1. Andrea Scanzi: giornalista, opinionista, scrittore, drammaturgo, presentatore, sommelier, Lei non teme la sovraesposizione mediatica?

No, non la temo affatto.


2. Vent’anni senza andare mai a tempo. In cosa ha fallito la Sua generazione?

In tutto, volevamo fare la rivoluzione ma solo nelle t-shirt. La mia generazione non ha perso e neanche pareggiato, a ben pensarci ha restaurato. Che è molto peggio.


3. Sommelier dal 2007, che cosa l’ha spinta a frequentare un corso per diventare sommelier?

Il desiderio di saperne di più. Ho sempre amato il vino e volevo andare al  ristorante e saper scegliere da solo quale ordinare senza chiedere consigli al proprietario.
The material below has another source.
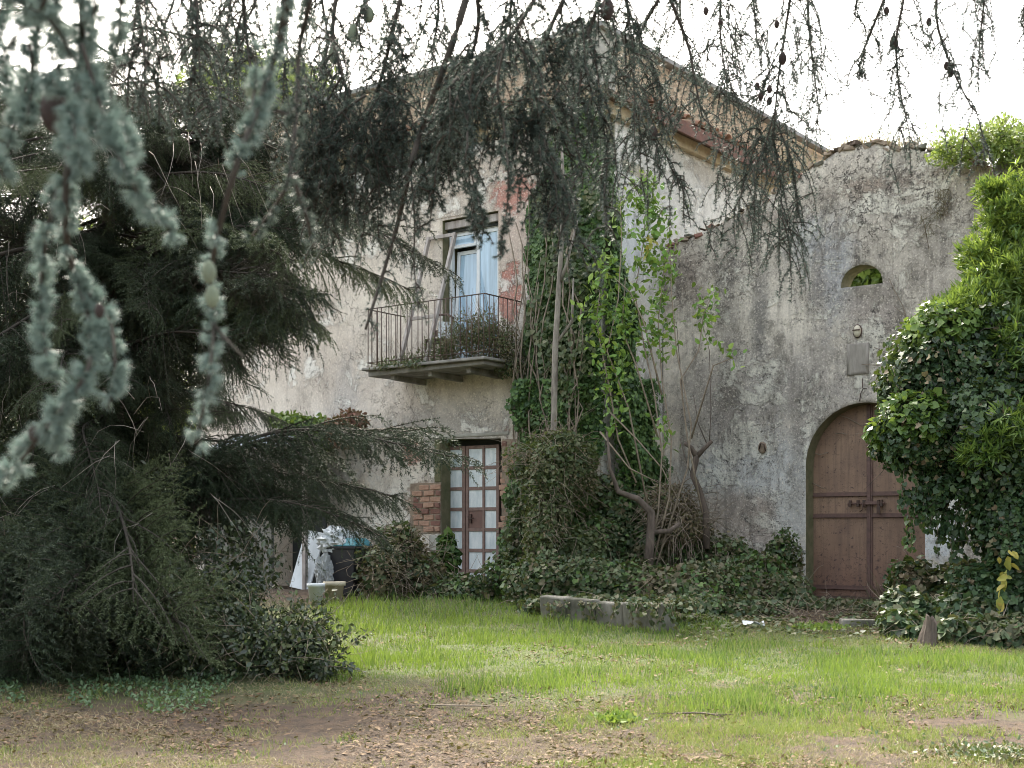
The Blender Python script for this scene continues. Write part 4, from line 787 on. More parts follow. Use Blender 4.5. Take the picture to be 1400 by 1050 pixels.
ob2 = [LB(1340, 440, 17.1, .55, .6, .5), LB(1300, 425, 17.3, .28, .4, .3), LB(1390, 480, 16.6, .6, .6, .6), LB(1385, 590, 16.0, .5, .5, .35), LB(1345, 620, 16.0, .35, .4, .2)]
def lancy(name, bl, n, size, m, parent, seed):
    P, d = blobs(rel(bl, parent), n // 7, .42, seed, .95); P = np.repeat(P, 7, 0); d = np.repeat(d, 7, 0); k = len(P); ax = np.repeat(rnd(k // 7) * .6 + np.array([0, 0, .5]), 7, 0) + d * .6
    return leafobj(name, LANCE, P + rnd(k) * .03, ax + rnd(k) * .9, rnd(k) + np.array([0, 0, .8]), size * rng.uniform(.7, 1.2, k), m, parent, w=size * 1.15)
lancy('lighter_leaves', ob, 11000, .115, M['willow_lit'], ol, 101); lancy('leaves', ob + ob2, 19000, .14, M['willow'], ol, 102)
b_ = MB()
for f in (((1395, 860), (1390, 600), (1385, 420), (1380, 330)), ((1400, 860), (1400, 500), (1400, 300)), ((1395, 700), (1375, 500), (1360, 400))): b_.tube([PW(x, y, 17.7) - ol.location for x, y in f], [.06, .05, .03, .015][:len(f)], 6)
b_.build('stem', M['bark'], ol)
# growth on top of the gable and inside the roofless barn
rbz = empty('wall_top_bush', L2W(6.2, 2.9, 6.6), 0, label='yellow green bush growing behind the broken wall top', cat='bush')
tb_ = [LB(1340, 195, 19.4, .5, .5, .28), LB(1300, 205, 19.6, .35, .4, .2), LB(1390, 200, 19.2, .55, .5, .3), LB(1370, 180, 19.4, .3, .3, .22), LB(1420, 205, 19.0, .5, .5, .3)]
leafy('leaves', KITE, rel(tb_, rbz), 7000, .07, M['bush'], rbz, .0, 111, .45, .95); twigs(rel(tb_, rbz), 120, .4, .005, M['vine'], rbz, down=-.6)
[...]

4. Qual è la giusta evoluzione del rapporto con il vino?

Cambia in relazione al momento della vita. E’ possibile che un vino che 5 anni fa mi piaceva, adesso non mi piaccia più. I gusti cambiano, c’è sempre una evoluzione.


5. Tra i suoi vini preferiti ci sono i grandi barolo piemontesi ed i bianchi friulani macerati sulle bucce, in che cosa l’ha delusa la Sua Toscana?

La Toscana è una terra di grandi rossi, io al Sangiovese preferisco il Nebbiolo.


6. E’ autore di due libri che raccontano il mondo del vino, che effetto Le fa sapere che giovani aspiranti sommelier studiano sui suoi testi per affrontare l’esame?

Mi piace moltissimo sapere che i miei libri vengono utilizzati come bignami dai ragazzi che si avvicinano al mondo del vino. Lo trovo molto gratificante.


7. “Tra i francesi che si incazzano e i giornali che svolazzano (cit.)” , chi è più brava l’Italia o la Francia?

Entrambi, solo che in Francia c’è la Champagne.

8. Qual è, secondo Lei, un vitigno italiano sottovalutato?

Sono due, il Timorasso ed il Dolcetto, meriterebbero più attenzione.


9. Parafrasando un suo articolo, se Lei fosse un vino quale sarebbe?

Un rosso destinato ad evolversi come un pinot nero, vitigno a bacca rossa tra i più nobili e difficili da interpretare, di grande classe ed eleganza.


10. Se esiste un vino della vita, qual è il suo?

Il vino della vita esiste eccome, solo che non può essere sempre lo stesso perché il gusto cambia con l’evoluzione della persona. Il piacere è intimo, personale, mutevole. Oggi potrebbe essere la ribolla gialla di Josko Gravner, oppure il bianco Breg, un blend di Sauvignon, Chardonnay, Riesling italico e Pinot Grigio. Ho bevuto quello del 2006 qualche giorno fa. Era strepitoso.


11. Quarantenne affascinante e di successo: se si guarda indietro può dire di aver raggiunto tutti i suoi obiettivi o c’è ancora qualcosa che desidera?

C’è sempre un obiettivo da raggiungere, non mi accontento mai di ciò che ho e cerco sempre nuove sfide.